Wednesday, March 9, 2011

Typical Pageant Stage Walk

The pageant stage walk is where your little princess will "perform" for the judges and for the audience in beauty pageants. Keep in mind that not all stages are the same size, and not all beauty pageants use this exact pageant walk or pattern. Of all the pageants we've done, however, a huge majority have used this pageant stage walk.

The Xs are usually marked on the stage floor with tape. At each X, your little girl will be expected to do something, unless, of course, she's very young.

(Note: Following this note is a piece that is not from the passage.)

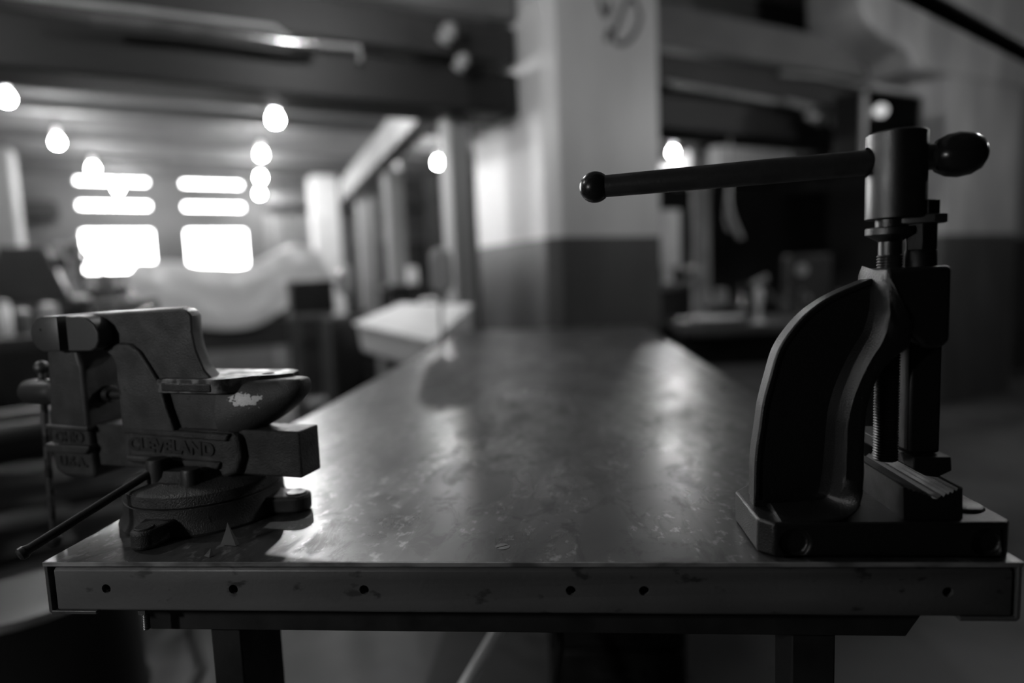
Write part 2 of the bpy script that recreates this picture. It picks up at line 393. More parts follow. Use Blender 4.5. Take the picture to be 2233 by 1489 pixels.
# static body: housing, ribs, upright, neck, anvil web, anvil table
bm = bm_()
prism(bm, [(-.084, .060), (-.084, .106), (.062, .104), (.075, .098), (.078, .075), (.070, .055), (.050, .048), (-.03, .050), (-.06, .058)], -.029, .029)
obj('slide_housing', bm, M['castrough'], vise, .005, 3)
bm = bm_(); prism(bm, [(-.084, .097), (-.084, .105), (.067, .101), (.062, .0925)], -.0335, -.024); prism(bm, [(-.082, .0635), (-.083, .071), (.052, .0685), (.048, .060)], -.0335, -.024)
prism(bm, [(-.084, .097), (-.084, .105), (.067, .101), (.062, .0925)], .024, .0335)
obj('rib', bm, M['castrough'], vise, .0025, 3)
bm = bm_()
prism(bm, [(-.084, .100), (-.0845, .176), (-.088, .187), (-.095, .193), (-.105, .196), (-.075, .204), (-.060, .203), (-.047, .194), (-.037, .180), (-.022, .157), (-.016, .130), (-.006, .100)], -.0335, .0335)
nk = [(-.133, .1965), (-.133, .238), (.012, .2415), (.022, .2395), (.027, .233), (.026, .215), (.029, .195), (.038, .172), (.050, .160), (-.025, .155), (-.06, .185), (-.09, .1945)]
offs = [0, 0, 1, 1, 1, 1, 1, 1, 1, .2, 0, 0]
loft(bm, [[(p[0] - o * w, y, p[1]) for p, o in zip(nk, offs)] for y, w in ((-.029, 0), (-.012, .006), (.004, .017), (.018, .033), (.029, .050))])
prism(bm, [(-.03, .10), (-.03, .152), (.072, .152), (.066, .10)], -.024, .024)
body = obj('static_body', bm, M['cast'], vise, .0055, 3)
bm = bm_()
prism(bm, [(-.018, -.040), (.061, -.040), (.070, -.036), (.088, -.012), (.108, -.004), (.124, .012), (.116, .034), (.10, .040), (-.018, .040)], .1475, .1635, 'xy')
an = obj('anvil_table', bm, M['wornsteel'], vise)
c = bm_(); cyl(c, (.093, .008, .14), (.093, .008, .17), .007); cut(an, [c]); b = an.modifiers.new('bevel', 'BEVEL'); b.width = .002; b.segments = 2; b.limit_method = 'ANGLE'; b.angle_limit = .7
bm = bm_(); prism(bm, [(-.012, .1495), (-.012, .1595), (.056, .159), (.056, .1495)], -.0415, -.036); obj('edge_strip', bm, M['castrough'], vise, .002)
# horn
bm = bm_(); rings = []
for x, zb, zt, ry in ((.048, .082, .1560, .030), (.066, .091, .1572, .031), (.085, .1005, .1582, .030), (.104, .110, .1592, .027), (.122, .1205, .1600, .023), (.136, .1305, .1602, .019), (.145, .1395, .1598, .0145), (.149, .1465, .1575, .009), (.1498, .150, .155, .004)):
    zc, rz = (zb + zt) / 2, (zt - zb) / 2; rg = []
    for k in range(32):
        t = 2 * PI * k / 32; cz, cy = math.sin(t), math.cos(t)
        if cz > 0: cz = min(1, cz * 1.25)
        rg.append((x, ry * cy, zc + rz * cz))
    rings.append(rg)
loft(bm, rings); horn = obj('horn', bm, M['horn'], vise, angle=50)
bm = bm_(); loft(bm, [[(-.128, y, .2379), (-.128, y, .2386), (.012 - w, y, .2422), (.012 - w, y, .2415)] for y, w in ((-.024, 0), (-.012, .006), (.004, .017), (.018, .033), (.024, .045))])
obj('ground_top', bm, M['groundtop'], vise)
# jaws
def jawblock(pts, nm, par):
    bm = bm_(); prism(bm, pts, -.05, .05); return obj(nm, bm, M['jawface'], par, .0016, 2)
jl = [(-0.1889, 0.2174), (-0.1827, 0.2293), (-0.1669, 0.2371), (-0.1454, 0.2372), (-0.1457, 0.1972), (-0.1732, 0.1962), (-0.1865, 0.2044)]
jr = [(-0.1313, 0.2375), (-0.1051, 0.2364), (-0.0892, 0.2283), (-0.0839, 0.2126), (-0.0931, 0.1996), (-0.1038, 0.1965), (-0.1331, 0.1966)]
def smooth_poly(pts, fix, n=6):
    return pts
jw = jawblock([(-.1320, .2370), (-.112, .2370), (-.100, .2345), (-.0905, .228), (-.0850, .218), (-.0855, .208), (-.0905, .200), (-.099, .1965), (-.1325, .1965)], 'static_jaw', vise)
mj = jawblock([(-.1455, .2370), (-.1455, .1968), (-.172, .1962), (-.181, .2005), (-.187, .209), (-.189, .218), (-.186, .228), (-.178, .235), (-.168, .2375)], 'movable_jaw', vise)
c = bm_(); cyl(c, (-.172, -.06, .222), (-.172, -.035, .222), .0014, seg=12); cut(mj, [c])
# movable casting
bm = bm_()
prism(bm, [(-.196, .200), (-.147, .200), (-.1465, .189), (-.142, .176), (-.1425, .103), (-.139, .044), (-.142, .037), (-.190, .038), (-.203, .045), (-.206, .060), (-.206, .098), (-.199, .150)], -.0285, .0285)
mc = obj('movable_casting', bm, M['cast'], vise, .005, 3)
bm = bm_(); prism(bm, [(-.209, .0975), (-.209, .1035), (-.139, .1025), (-.139, .0965)], -.032, .032)
prism(bm, [(-.211, .0725), (-.2075, .0685), (-.146, .0685), (-.139, .0745), (-.139, .0795), (-.211, .0795)], -.033, .033)
obj('rib', bm, M['cast'], mc, .002, 2)
# slide bar
bm = bm_(); box(bm, -.150, .1480, -.0195, .0175, .0515, .1035); obj('slide_bar', bm, M['castrough'], vise, .0022, 2)
# screw, boss, head, handle
bm = bm_(); cyl(bm, (-.15, 0, .137), (-.05, 0, .137), .0062); cyl(bm, (-.143, 0, .137), (-.131, 0, .137), .0105); obj('screw', bm, M['rod'], vise, .001)
bm = bm_(); lathe(bm, [(.026, 0), (.024, .008), (.018, .016), (.0165, .026)], 32, (-.196, 0, .138), (-1, 0, 0)); obj('boss', bm, M['cast'], mc, .001)
bm = bm_(); lathe(bm, [(.0150, 0), (.0165, .004), (.0168, .016), (.0168, .040), (.0155, .050), (.010, .054)], 32, (-.222, 0, .138), (-1, 0, 0)); sh = obj('screw_head', bm, M['darkcast'], vise)
bm = bm_(); ht, hb = Vector((-.246, 0, .170)), Vector((-.259, 0, -.062)); cyl(bm, ht, hb, .0042, seg=16)
hd = obj('handle', bm, M['wornsteel'], vise)
bm = bm_(); ball(bm, ht, .0085); obj('ball_end', bm, M['wornsteel'], hd)
bm = bm_(); ball(bm, hb, .0095); obj('ball_end', bm, M['darkcast'], hd)
# lock bolts and lever
b1 = Vector(w2v(.060, .098, 0)); b2_ = Vector(w2v(.105, .088, 0))
bm = bm_(); lathe(bm, [(.0135, .044), (.0125, .050), (.0118, .056), (.0118, .072), (.0105, .075)], 28, (b1.x, b1.y, 0)); lb_ = obj('lock_bolt', bm, M['darkcast'], vise)
bm = bm_(); lathe(bm, [(.0115, .046), (.0105, .052), (.0105, .063), (.009, .066)], 28, (b2_.x, b2_.y, 0)); obj('lock_bolt', bm, M['darkcast'], vise)
le = Vector(w2v(-.006, -.010, .0165)); ls = Vector((b1.x, b1.y, .064)); dv = (ls - le).normalized(); bm = bm_()
tube(bm, [le - dv * .002, le + dv * .002, ls - dv * .02, ls + dv * .016], [.0062, .0048, .0046, .0046], 16)
lv = obj('lever', bm, M['rod'], lb_); bm = bm_(); lathe(bm, [(.0052, 0), (.0068, .002), (.0066, .006), (.0045, .008)], 16, le, -dv); obj('lever_end', bm, M['rod'], lv)
# raised lettering; its dark tone paints in the shadow of the letters
FX = Matrix.Rotation(PI / 2, 4, 'X')
def label3(s, x, z, h, w, dy, par, slope=0):
    m_ = Matrix.Translation((x, dy, z)) @ Matrix.Rotation(-slope, 4, 'Y') @ FX
    o = text_mesh('lettering', s, h * 1.38, .0012, M['darkcast'], par, m_, w); return o
label3('CLEVELAND', -.079, .0775, .0150, .122, -.0292, vise, -.022)
label3('OHIO', -.196, .0828, .0125, .046, -.0287, mc, 0)
label3('U.S.A.', -.193, .0525, .012, .045, -.0287, mc, 0)

# dry leaf scraps on the bench
def leaf(label, c, pts, tilt, nm='leaf_scrap'):
    bm = bm_(); vs = [bm.verts.new(p) for p in pts]; bm.faces.new(vs); bmesh.ops.triangulate(bm, faces=bm.faces[:])
    bmesh.ops.solidify(bm, geom=bm.faces[:], thickness=.0004)
    o = obj(nm, bm, M['leaf']); o.location = (c[0], c[1], TT + .0005); o.rotation_euler = tilt; return tag(o, label, 'leaf')
leaf('curled dry leaf scrap standing up by the vise base', (.170, .038), [(-.008, 0, .0), (.010, -.003, 0), (.013, -.001, .001), (-.001, .004, .022), (-.003, .003, .014)], (0, 0, 0))
leaf('small flat dry scrap near the bench front edge', (.165, .012), [(-.005, 0, .0005), (.001, -.004, 0), (.005, 0, 0), (.001, .004, .006), (-.004, .003, .007)], (0, 0, .3))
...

------------------Back of stage


-----------------Front of stage


X1- The contestant usually comes from backstage to X1. Here, she stands for just a moment. Some contestants turn here, and some don’t. Either way, the child should strike a pose on this X.
X2 – The child walks from X1 to X2. This is probably the most important X on the stage because it’s right in front of the judges. The contestant should make eye contact will each judge – not just “cut her eyes” – but actually turn her face toward each judge. Here, the child should do her personality act, like blow kisses, wave, wink, paint her face, etc. Next, she should turn slowly on this X.
X3 – While walking from X2 to X3, the child should maintain eye contact with the judges. Some pageant coaches teach their girls to do a “crab walk.” With this, the little girl walks sort of sideways. On X3, the contestant should do something else “cutesie” and do a slow turn.
X4 – From X3, the child should walk to X4, without stopping on X2. On X4, the child should wave and/or blow kisses and make one last turn before exiting the stage. If the child is exiting the stage from X4, she should wave goodbye. At some pageants, the contestants return to X1 to exit. If this is the case, goodbye waves are in order here.

The amount of time each contestant spends on time is important, and it’s a careful balancing act. You want the contestant to be there long enough for the judges to get a good look at her, but you don’t want to overstay your welcome, so to speak.

Be aware that sometimes you’ll run into an inexperienced pageant emcee or announcer who tries to hurry the contestants off stage too quickly. Try to teach your child to complete her entire routine, regardless of whether the announcer has finished talking or not.

You need to practice the stage walk at home until your child knows it well. Get the basics down first before you start focusing on smiling, personality, and poise. You can add these once she knows the pattern well.

I have a raised front porch on my house, and this is where my granddaughter always practiced her pageant stage walk. We put down Xs with tape and sat in front of the porch, in the same spot the judges would be sitting during an actual pageant.